7. Zusammenfassung: Verstehen zwischen Wagemut, Sehnsucht und harter Arbeit

Voraussetzung für Idee und damit für den entscheidenden Entwurfschritt, ist also dieser das Alte und das Neue koppelnde Schritt des Verstehens – der im Verlauf des Entwerfens wiederholt werden muss.
Solange das Neue nicht da ist, ist es bedrohlich. Das Neue erfordert Mut, Wagemut. Doch wenn das Neue in dieser transformatorischen Qualität des Verstehens erscheint, ist es mit Glück, Freude, Staunen, Energie verbunden. Es hat dann die Qualität des schon immer gewollten, des vertrauten, des Richtigen. Dann weckt es die Sehnsucht, dann ist der Same für die Bereitschaft zu jener erforderlichen leidenschaftlichen Arbeit gelegt!
Meine These für die Lehre ist folglich: Mit dem Verständnis des Vorganges und dem - verwandelten - emphatischen Repertoire der Psychologie lässt sich diese spezielle Geist - Intuition - Körper - Erfahrung in der Lehre locken.

8. Entwerfen lehren

Aus dieser Erkenntnis heraus sind alle meine Strategien, Übungen, Fragen, Hinweise, Kommentare, Herangehensweisen, experimentelle settings darauf ausgerichtet, diesen Prozess im Entwerfen in Gang zu setzen. Und das Entwerfen – in unserem Fach - ist dafür ein geeigneter Modus, weil es Intuition und Rationalität verbindet, weil es nach ganzheitlichen, neuen Bildern sucht, weil es mit den verschiedenen Medien arbeitet, weil es notwendig am Bestand ansetzend hypothetische Schritte in die Zukunft formuliert, die immer kommunikativ mit Gesellschaft und Individuum verbunden werden und auf potentielle Realisierbarkeit ausgerichtet sind.

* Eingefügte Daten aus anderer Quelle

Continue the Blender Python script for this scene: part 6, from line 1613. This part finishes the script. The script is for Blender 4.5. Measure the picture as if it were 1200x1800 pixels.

1 Koestler, Arthur, Der göttliche Funke, Bern, München, Wien, 1966.

2 u.a. Lassus, Bernard 1999: Die Erfindung des "espace propre" in: Udo Weilacher: zwischen Landschaftsarchitektur und Landart, Basel, Berlin, Boston, 1999, S. 105 - 120.

3 Norberg-Schulz, Christina: Genius Loci – Landschaft, Lebensraum, Baukunst, Stuttgart, 1982.

4 Levin, Thomas Y.: Über die Situationisten, in: Arch + 1, 1997/1998 39/140.

5 Meine Entwicklung dieses Ansatzes: Seggern, Hille von, u.a.: Systemische Planung, Bonn (Hrsg. BFLR), 1997.

6 Jean Grondin, Gadamer's basic Understanding of Understanding, S. 45.